Britain is a consultant/client state:

Successive British governments have been relaxed about the sale of British businesses to foreign buyers, to the point where there aren’t really many major British-owned businesses anymore, and there seem likely be even fewer in future. 

In fact, Britain has evolved not only into an 80% service economy but also a consultant state - a sort of UK Consulting PLC. It majors in financial services, international dispute resolution, artificial intelligence, computing, construction, engineering and lots of other services (not to mention tax avoidance and money laundering) without actually owning the factories, output, buildings or in many cases even the land on which they're built. 

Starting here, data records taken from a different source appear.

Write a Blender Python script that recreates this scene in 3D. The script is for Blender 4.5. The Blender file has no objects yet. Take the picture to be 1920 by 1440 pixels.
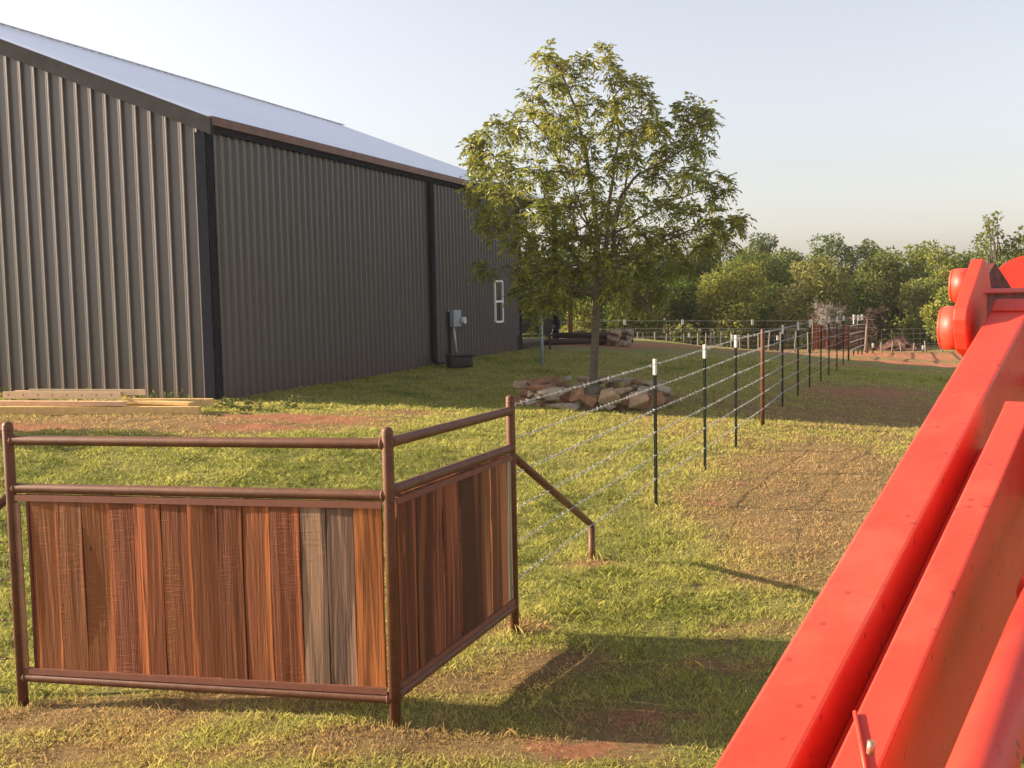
import bpy, bmesh, math, random
import numpy as np
from mathutils import Vector, Matrix
rng = np.random.default_rng(7)
random.seed(7)
sc = bpy.context.scene
# ------------------------------------------------------------------ camera
FPX, H = 2000.0, 2.3
ROLL, PITCH = 0.019, math.atan(161 / 2000.0)
cam_d = bpy.data.cameras.new("camera"); cam = bpy.data.objects.new("camera", cam_d)
sc.collection.objects.link(cam); sc.camera = cam
cam_d.sensor_width = 36; cam_d.lens = FPX / 1920 * 36; cam_d.clip_start = 0.05; cam_d.clip_end = 3000
RM = Matrix.Rotation(math.pi / 2 - PITCH, 3, 'X') @ Matrix.Rotation(-ROLL, 3, 'Z')
cam.matrix_world = Matrix.Translation((0, 0, H)) @ RM.to_4x4()
RN = np.array(RM)
# ------------------------------------------------------------------ light
SUN_DIR = math.radians(-10)      # heading in which the shadows run (x to the right, y away)
SUN_EL = math.radians(19.6)
EXPO = 1.35
HAZE = 0.00042
wd = bpy.data.worlds.new("World"); sc.world = wd; wd.use_nodes = True
nt = wd.node_tree; nt.nodes.clear()
sky = nt.nodes.new('ShaderNodeTexSky'); sky.sky_type = 'NISHITA'; sky.sun_disc = False
sky.sun_elevation = SUN_EL
to_sun = Vector((-math.cos(SUN_DIR) * math.cos(SUN_EL), -math.sin(SUN_DIR) * math.cos(SUN_EL), math.sin(SUN_EL)))
sky.sun_rotation = math.atan2(to_sun.x, to_sun.y)
sky.air_density = 1.2; sky.dust_density = 2.2; sky.ozone_density = 2.0; sky.altitude = 300
bg = nt.nodes.new('ShaderNodeBackground'); bg.inputs[1].default_value = 0.097
hs = nt.nodes.new('ShaderNodeHueSaturation'); hs.inputs['Saturation'].default_value = 0.45
wo = nt.nodes.new('ShaderNodeOutputWorld')
mx = nt.nodes.new('ShaderNodeMix'); mx.data_type = 'RGBA'; mx.blend_type = 'MULTIPLY'; mx.inputs[0].default_value = 1; mx.inputs[7].default_value = (1.04, .98, .985, 1)
nt.links.new(sky.outputs[0], hs.inputs['Color']); nt.links.new(hs.outputs[0], mx.inputs[6]); nt.links.new(mx.outputs[2], bg.inputs[0]); nt.links.new(bg.outputs[0], wo.inputs[0])
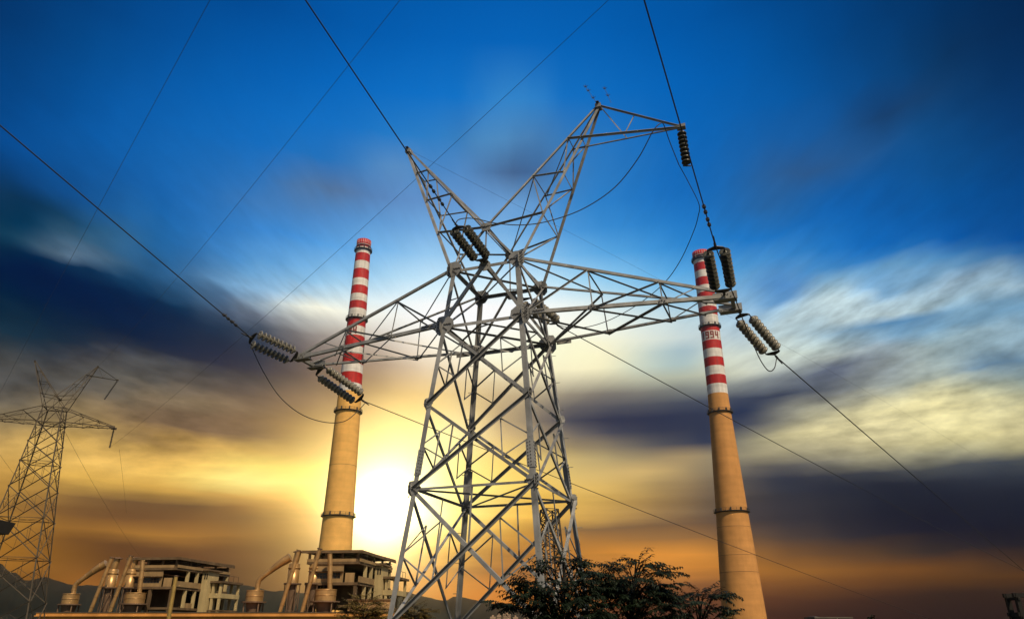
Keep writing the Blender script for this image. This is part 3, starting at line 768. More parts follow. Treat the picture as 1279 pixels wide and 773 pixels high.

At the same time the British government apparently sees the job of serving its own citizens as something to be outsourced to private service providers. So the government operates like a procurement platform, paying service providers vast sums of tax money to deliver public services in remarkably autonomous fashion, while extracting taxes from the service providers' public sector income (as a kind of referral commission), as well as the taxes on the revenue from UK Consulting PLC. 

Needless to say, there are all sorts of opportunities for EU/UK service providers to import and export services using local UK/EU entities and locally qualified personnel, subject to dual qualifications and nationality/visas for those who need to move between.

Friction at the borders

There will be problems and delays at the UK borders, regardless of any deal or no deal. So Ireland, for example, is busy figuring out how to get its goods in and out by increased ferry services to and from the EU, and is planning how to open up markets beyond the UK

On both sides of the borders, customers who import from the EU into the UK or vice versa want to avoid 'customs risk'. That means the exporting suppliers must have a local entity/office in the EU/UK that takes on the responsibility and the liability for ensuring goods are delivered to importers. 

In each case, both European and British businesses can assist each other in embracing these challenges as opportunities, even if the ultimate result is a transfer of British business activity to the EU and a British economy that is smaller and produces less than if Britain had remained a member of the trade bloc.

You see, I told you there'd be opportunities!